Foucault aponta diferentes marcos cronológicos para o surgimento da “função-autor”. O primeiro marco do surgimento seria: “o momento em que foram estabelecidos o sistema de propriedade e as rígidas regras de direito autoral”, que para ele se deu no período compreendido entre o final do XVIII e início do XIX.  Contudo, afirma que muito antes da propriedade regular o status dos textos, o Código Penal já o fazia, enraizado nos efeitos da censura das Igrejas e do Estado. Embora Foucault não tenha apontado qualquer cronologia para essa “apropriação penal”, deixou claro, porém, que o segundo marco inaugural da “função- autor” é cronologicamente anterior ao período moderno.

Chartier critica a vaga cronologia apresentada por Foucault ao analisar a história da autoria e surgimento da “função-autor”, inclusive no tocante aos quiasmos por ele evocados, onde na Idade Moderna os discursos “científicos” passam a ser aceitos por seus próprios méritos de prova e refutabilidade, dispensando a atribuição de autoria. Nos discursos “literários” os quiasmos são verificados no momento em que estes passam a ser aceitos somente se identificado o autor, em flagrante inversão das práticas da autoria na Idade Média.
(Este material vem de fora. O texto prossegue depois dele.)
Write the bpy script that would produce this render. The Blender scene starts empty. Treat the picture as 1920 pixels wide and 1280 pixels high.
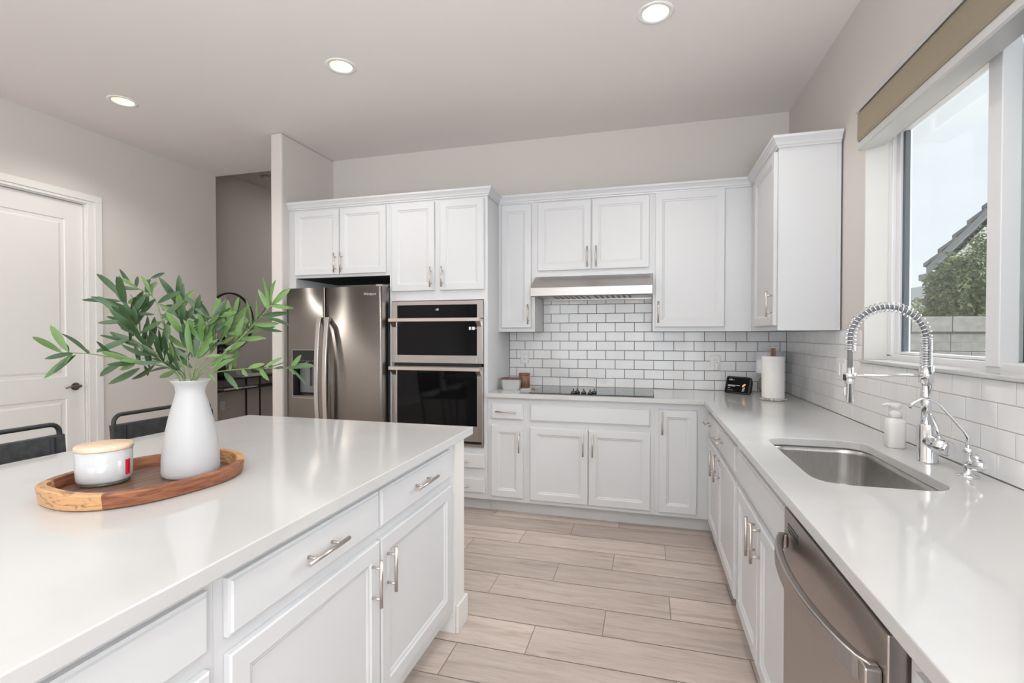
import bpy, bmesh, math, random
from mathutils import Vector, Matrix
random.seed(7)
SC = bpy.context.scene
COL = SC.collection
PI = math.pi
# ------------------------------------------------------------------ camera
CAM = Vector((-1.025, -4.149, 1.3514)); FPX = 919.2; YAW = 0.2685; PITCH = -0.0134
cd = bpy.data.cameras.new('camera'); cam = bpy.data.objects.new('camera', cd); COL.objects.link(cam)
cd.sensor_width = 36.0; cd.lens = FPX * 36.0 / 1920.0; cd.clip_start = 0.02; cd.clip_end = 200
cam.location = CAM; cam.rotation_euler = (PI / 2 + PITCH, 0, YAW)
SC.camera = cam
# ------------------------------------------------------------------ colour management
SC.view_settings.view_transform = 'Standard'; SC.view_settings.look = 'None'
SC.view_settings.exposure = 0.29; SC.view_settings.gamma = 1.0; SC.view_settings.use_curve_mapping = False
# ------------------------------------------------------------------ world: pale hazy sky with soft cloud
W = bpy.data.worlds.new('World'); SC.world = W; W.use_nodes = True
nt = W.node_tree; nt.nodes.clear()
wo = nt.nodes.new('ShaderNodeOutputWorld'); bg = nt.nodes.new('ShaderNodeBackground')
tc = nt.nodes.new('ShaderNodeTexCoord'); mp = nt.nodes.new('ShaderNodeMapping'); mp.inputs['Scale'].default_value = (1.5, 1.5, 5)
nz = nt.nodes.new('ShaderNodeTexNoise'); nz.inputs['Scale'].default_value = 1.6; nz.inputs['Detail'].default_value = 5
cr = nt.nodes.new('ShaderNodeValToRGB'); cr.color_ramp.elements[0].position = .38; cr.color_ramp.elements[1].position = .66
cr.color_ramp.elements[0].color = (.78, .855, .93, 1); cr.color_ramp.elements[1].color = (.92, .95, .97, 1)
nt.links.new(tc.outputs['Generated'], mp.inputs['Vector']); nt.links.new(mp.outputs['Vector'], nz.inputs['Vector'])
nt.links.new(nz.outputs['Fac'], cr.inputs['Fac']); nt.links.new(cr.outputs['Color'], bg.inputs['Color'])
bg.inputs['Strength'].default_value = .95; nt.links.new(bg.outputs['Background'], wo.inputs['Surface'])
# ------------------------------------------------------------------ added unseen fill lamps behind the camera and in the hall
def area_light(name, loc, rot, sx, sy, power, col):
    l = bpy.data.lights.new(name, 'AREA'); l.shape = 'RECTANGLE'; l.size = sx; l.size_y = sy; l.energy = power; l.color = col
    o = bpy.data.objects.new(name, l); COL.objects.link(o); o.location = loc; o.rotation_euler = rot; return o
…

Para Chartier, a abordagem feita por Foucault demonstra a existência da “função-autor” já na Idade Média, contestando o surgimento desta a partir da Idade Moderna.

As lacunas historiográficas existentes na investigação foucaultiana, contribuíram  para que Chartier repensasse as relações da autoria literária com as produções científicas, o fazendo a partir de “reflexões soltas e exemplos derivados” de investigações anteriores sobre a história da autoria. (p.45)

Chartier critica o recorte temporal utilizado por Foucault para o surgimento da “função-autor”, onde em longa e densa análise se serve do exemplo do caso dos livreiros-editores de Londres, que desde 1557, detinham o monopólio para obtenção de copyright.

Sob a ótica de Chartier, a autoria na atualidade se reveste de três elementos fundamentais, a saber: as bibliografias figurativas representadas pelas múltiplas assinaturas num único artigo das quais participam autores de função administrativa; a supremacia da proteção jurídica dos resultados científicos sobre a proteção intelectual; e o acesso ao resultado científico onde a tecnologia digital favorece a divulgação científica, que em contrapartida, funciona como controladora do acesso aos resultados científicos, face ao alto preço das assinaturas das revistas eletrônicas. Em resumo, se a comunicação científica é gratuita, o aparato não o é.